[BEGIN]

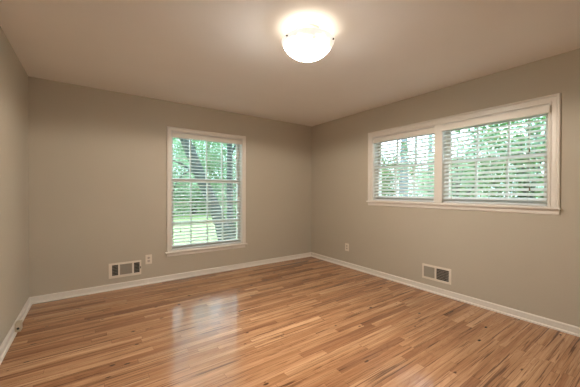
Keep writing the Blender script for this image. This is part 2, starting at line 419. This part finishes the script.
# ------------------------------------------------------------------ blinds
def cyl_cord(bm, F, u, d, za, zb, r=0.0012): tube(bm, [F(u, d, za), F(u, d, zb)], r, 6)
def tassel(F, u, d, z, parent):
    bm = bm_new(); lathe(bm, F(u, d, z), [(0.002, 0.018), (0.004, 0.016), (0.0055, 0.002), (0.0065, -0.012), (0.005, -0.018), (0.0, -0.019)], 12)
    obj('tassel', bm, M_TASSEL, parent, smooth=True)
def blind(F, u0, u1, z0, z1, label, lifts, tilts, ladders, over=(0.0, 0.0), proud=0.018, pitch=0.0462, wand=None, tilt=16):
    TILT = math.radians(tilt)
    root = thing('window_blind', label, 'blind', F((u0 + u1) / 2, 0.0, z0), 'white slatted blinds inside the windows')
    dc = 0.034
    bm = bm_new(); box(bm, F, (u0 + 0.004, 0.008, z1 - 0.048), (u1 - 0.004, 0.058, z1 - 0.003), 0.002); obj('headrail', bm, M_SLAT, root)
    bm = bm_new(); g = 0.007
    vp = [(-proud + 0.010, z1 - g), (-proud + 0.001, z1 - g), (-proud, z1 - g - 0.006), (-proud, z1 - g - 0.058), (-proud + 0.002, z1 - g - 0.064), (-proud + 0.010, z1 - g - 0.064)]
    va, vb = u0 + 0.002 - over[0], u1 - 0.002 + over[1]
    sweep(bm, [[F(va, d, z) for d, z in vp], [F(vb, d, z) for d, z in vp]])
    for ua, ub, dd in ((va, va + 0.008, -0.0158 if over[0] else 0.006), (vb - 0.008, vb, -0.0158 if over[1] else 0.006)): box(bm, F, (ua, -proud + 0.010, z1 - g - 0.064), (ub, dd, z1 - g))
    obj('valance', bm, M_VAL, root)
    zt, zb = z1 - 0.062, z0 + 0.024
    n = int(round((zt - zb) / pitch))
    bm = bm_new()
    cs, sn = math.cos(TILT), math.sin(TILT)
    a0, a1 = u0 + 0.008, u1 - 0.008
    for i in range(n):
        zc = zb + (zt - zb) * (i + 0.75) / n
        prof = []
        for q, hgt in ((-0.025, 0.0), (-0.012, 0.0018), (0.0, 0.0024), (0.012, 0.0018), (0.025, 0.0)): prof.append((q, hgt + 0.0013))
        for q, hgt in ((0.025, 0.0), (0.012, 0.0018), (0.0, 0.0024), (-0.012, 0.0018), (-0.025, 0.0)): prof.append((q, hgt - 0.0013))
        P = [(dc + q * cs - h * sn, zc + q * sn + h * cs) for q, h in prof]
        sweep(bm, [[F(a0, d, z) for d, z in P], [F(a1, d, z) for d, z in P]])
    obj('slats', bm, M_SLAT, root)
    bm = bm_new(); box(bm, F, (a0, dc - 0.025, z0 + 0.002), (a1, dc + 0.025, z0 + 0.018), 0.003); obj('bottom_rail', bm, M_SLAT, root)
    for u in ladders:
        bm = bm_new()
        for d in (dc - 0.0275, dc + 0.0275): cyl_cord(bm, F, u, d, z0 + 0.01, z1 - 0.045, 0.0011)
        obj('ladder_cord', bm, M_CORD, root)
    for nm, lst in (('lift_cord', lifts), ('tilt_cord', tilts)):
        for u, zz in lst:
            bm = bm_new(); cyl_cord(bm, F, u, 0.0005, zz + 0.017, z1 - 0.045, 0.0013); c = obj(nm, bm, M_CORD, root); tassel(F, u, 0.0005, zz, c)
    if wand:
        bm = bm_new(); tube(bm, [F(wand[0], 0.0005, wand[1]), F(wand[0], 0.0005, z1 - 0.05)], 0.0035, 8); obj('tilt_wand', bm, M_CORD, root, smooth=True)
    return root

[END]

■ **Given instruction**:
Are you able to set down all the lines above exactly, without any pictures?

■ **Exercise response**:
Keep writing the Blender script for this image. This is part 2, starting at line 419. This part finishes the script.
# ------------------------------------------------------------------ blinds
def cyl_cord(bm, F, u, d, za, zb, r=0.0012): tube(bm, [F(u, d, za), F(u, d, zb)], r, 6)
def tassel(F, u, d, z, parent):
    bm = bm_new(); lathe(bm, F(u, d, z), [(0.002, 0.018), (0.004, 0.016), (0.0055, 0.002), (0.0065, -0.012), (0.005, -0.018), (0.0, -0.019)], 12)
    obj('tassel', bm, M_TASSEL, parent, smooth=True)
def blind(F, u0, u1, z0, z1, label, lifts, tilts, ladders, over=(0.0, 0.0), proud=0.018, pitch=0.0462, wand=None, tilt=16):
    TILT = math.radians(tilt)
    root = thing('window_blind', label, 'blind', F((u0 + u1) / 2, 0.0, z0), 'white slatted blinds inside the windows')
    dc = 0.034
    bm = bm_new(); box(bm, F, (u0 + 0.004, 0.008, z1 - 0.048), (u1 - 0.004, 0.058, z1 - 0.003), 0.002); obj('headrail', bm, M_SLAT, root)
    bm = bm_new(); g = 0.007
    vp = [(-proud + 0.010, z1 - g), (-proud + 0.001, z1 - g), (-proud, z1 - g - 0.006), (-proud, z1 - g - 0.058), (-proud + 0.002, z1 - g - 0.064), (-proud + 0.010, z1 - g - 0.064)]
    va, vb = u0 + 0.002 - over[0], u1 - 0.002 + over[1]
    sweep(bm, [[F(va, d, z) for d, z in vp], [F(vb, d, z) for d, z in vp]])
    for ua, ub, dd in ((va, va + 0.008, -0.0158 if over[0] else 0.006), (vb - 0.008, vb, -0.0158 if over[1] else 0.006)): box(bm, F, (ua, -proud + 0.010, z1 - g - 0.064), (ub, dd, z1 - g))
    obj('valance', bm, M_VAL, root)
    zt, zb = z1 - 0.062, z0 + 0.024
    n = int(round((zt - zb) / pitch))
    bm = bm_new()
    cs, sn = math.cos(TILT), math.sin(TILT)
    a0, a1 = u0 + 0.008, u1 - 0.008
    for i in range(n):
        zc = zb + (zt - zb) * (i + 0.75) / n
        prof = []
        for q, hgt in ((-0.025, 0.0), (-0.012, 0.0018), (0.0, 0.0024), (0.012, 0.0018), (0.025, 0.0)): prof.append((q, hgt + 0.0013))
        for q, hgt in ((0.025, 0.0), (0.012, 0.0018), (0.0, 0.0024), (-0.012, 0.0018), (-0.025, 0.0)): prof.append((q, hgt - 0.0013))
        P = [(dc + q * cs - h * sn, zc + q * sn + h * cs) for q, h in prof]
        sweep(bm, [[F(a0, d, z) for d, z in P], [F(a1, d, z) for d, z in P]])
    obj('slats', bm, M_SLAT, root)
    bm = bm_new(); box(bm, F, (a0, dc - 0.025, z0 + 0.002), (a1, dc + 0.025, z0 + 0.018), 0.003); obj('bottom_rail', bm, M_SLAT, root)
    for u in ladders:
        bm = bm_new()
        for d in (dc - 0.0275, dc + 0.0275): cyl_cord(bm, F, u, d, z0 + 0.01, z1 - 0.045, 0.0011)
        obj('ladder_cord', bm, M_CORD, root)
    for nm, lst in (('lift_cord', lifts), ('tilt_cord', tilts)):
        for u, zz in lst:
            bm = bm_new(); cyl_cord(bm, F, u, 0.0005, zz + 0.017, z1 - 0.045, 0.0013); c = obj(nm, bm, M_CORD, root); tassel(F, u, 0.0005, zz, c)
    if wand:
        bm = bm_new(); tube(bm, [F(wand[0], 0.0005, wand[1]), F(wand[0], 0.0005, z1 - 0.05)], 0.0035, 8); obj('tilt_wand', bm, M_CORD, root, smooth=True)
    return root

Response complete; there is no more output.